The Department of Finance will raise an additional R28 billion in tax revenue in 2017 /18. The Minister of Finance will announce measures to increase revenue by R15 billion in 2018/19 in the 2018 Budget. The Minister has reprioritised R30 billion through the budget process to protect core social expenditure.

Non-interest spending will on average grow at 1.9% in real terms over the next three years. Debt-service costs and post-school education are the fastest-growing categories, followed by health and social protection.

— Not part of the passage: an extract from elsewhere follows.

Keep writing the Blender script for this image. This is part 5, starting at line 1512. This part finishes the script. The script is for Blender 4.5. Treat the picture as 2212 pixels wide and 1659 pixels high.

Over the next three years, government will spend R490.4 billion on social grants, R105.9 billion on transfers to universities, and the National Student Financial Aid Scheme will spend R54.3 billion. An amount of R751.9 billion will be spent on basic education, which includes R48.3 billion in direct subsidies to schools, R42.9 billion in infrastructure, and R12.7 billion for learner and teacher support materials. An amount of R114.8 billion is budgeted to subsidise public housing, whilst water resources and bulk infrastructure is expected to spend R94.4 billion. R189 billion is budgeted for transfers of the local government equitable share to provide basic services to poor households, R142.6 billion to support affordable public transport and R606 billion on health, with R59.5 billion on the HIV/AIDS conditional grant.

The 2017/18 tax year sees the introduction of a new top marginal income tax bracket for individuals and partial relief for bracket creep which will raise an additional R16.5 billion. The higher 20% dividend withholding tax rate will raise an additional R6.8 billion, whilst increases in fuel taxes and alcohol and tobacco excise duties will combined raise additional revenue of R5.1 billion. Government still intends implementing the sugar tax when the legislation is approved. A revised Carbon Tax Bill will be published for public consultation and tabled in Parliament by mid-2017. The biggest tax contributors are Personal Income Tax (at R482.1 billion or 38% of the tax take); VAT (at R312.8 billion or 25% of the tax take); Corporate Income Tax (at R4218.7 billion or 17% of the tax take); Customs and Excise (at R96.1 billion or 8% of the tax take); fuel levies (at R70.9 billion or 6% of the tax take) and other sources (at R84.9 billion or 7% of the tax take).

In light of the economic factors, the budget could probably have been worse. It is welcomed that the budget deficit is expected to decrease from 3.4% (2016/17) to 2.6% (2019/20), GDP is expected to increase, and CPI expected to remain relatively low. Unfortunately this must be assessed against the increase in the top marginal personal income tax rate from 41% to 45%, which is pushing the Laffer curve “safety” point considerably.